Does anyone know why the biased reference counting approach described in https://peps.python.org/pep-0703/ just has a single thread affinity requiring atomic increments/decrements when accessed from a different thread? What I’ve seen other implementations do (e.g. various Rust crates implementing biased reference counting) is that you only increment atomically when moving to a new thread & then that thread does non-atomic increments/decrements until 0 is hit again and then an atomic decrement is done. Is it because it’s being retrofitted into an existing system where you have a single PyObject & can’t exchange to point to a new thread-local object?
We could implement ownership transfer in CPython in the future, but it's a bit trickier. In Rust, "move" to transfer ownership is part of the language, but there isn't an equivalent in C or Python, so it's difficult to determine when to transfer ownership and which thread should be the new owner. We could use heuristics: we might give up or transfer ownership when putting an object in a queue.SimpleQueue, but even there it's hard to know ahead of time which thread will "get" the enqueued object.

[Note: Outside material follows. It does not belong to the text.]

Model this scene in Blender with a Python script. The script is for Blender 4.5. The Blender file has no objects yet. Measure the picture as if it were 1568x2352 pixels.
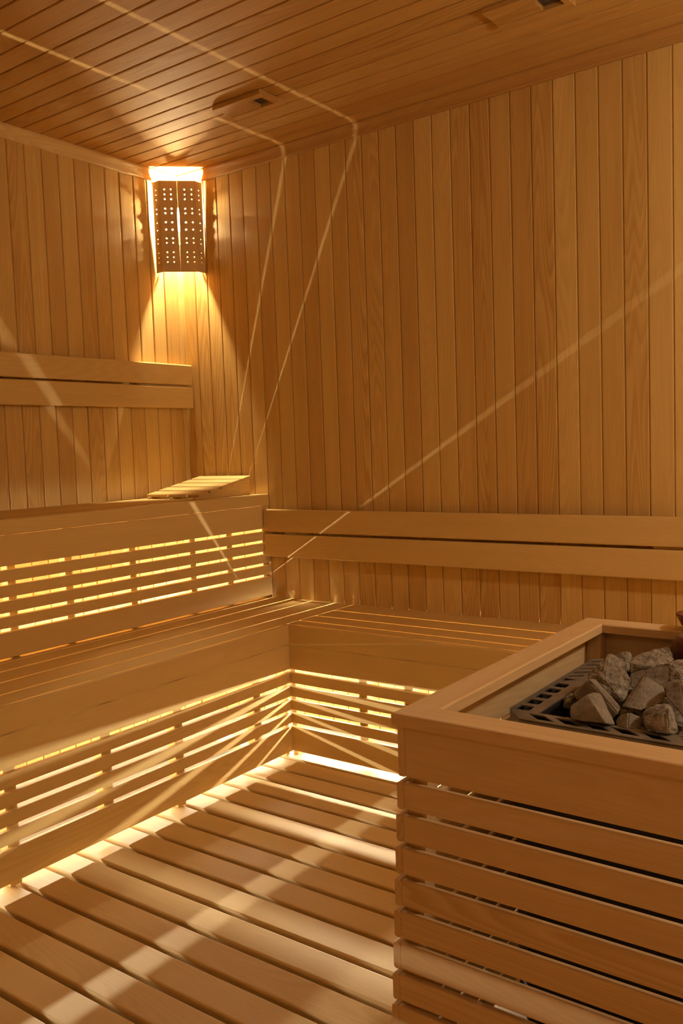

I think the performance benefit would also be small. Many objects are only accessed by a single thread, some objects are accessed by many threads, but few objects are exclusively accessed by one thread and then exclusively accessed by a different thread.
I think you would do it on first access - “if new thread, increment atomic & exchange for a new object reference that has the local thread id affinity”. That way you don’t care about whether an object actually has thread affinity or not and you solve the “accessed by many threads” piece. But thanks for answering - I figured complexity was the reason a simpler choice was made to start with.
But this would now make the reference count increment require a conditional? It’s a very hot path, and this would cause a slowdown for single-threaded Python code.
So you're either getting a correct branch prediction or an atomic operation which will dominate the overhead of the branch anyway. All this is saying is in the else branch where you're doing the atomic add, create a new PythonObj instance that has `ob_tid` equal to `_Py_ThreadId`. This presumes that Py_INCREF changes the return type from void to `PythonObj*` and this propagates out so that futher on-thread references use the newer affinity (branch condition is always taken to the non-atomic add instead of the atomic one). It's easier said than done and there may be technical reasons why that's difficult / not possible, but worth exploring eventually so that access by multiple threads of a single object doesn't degrade to taking atomic reference counts constantly.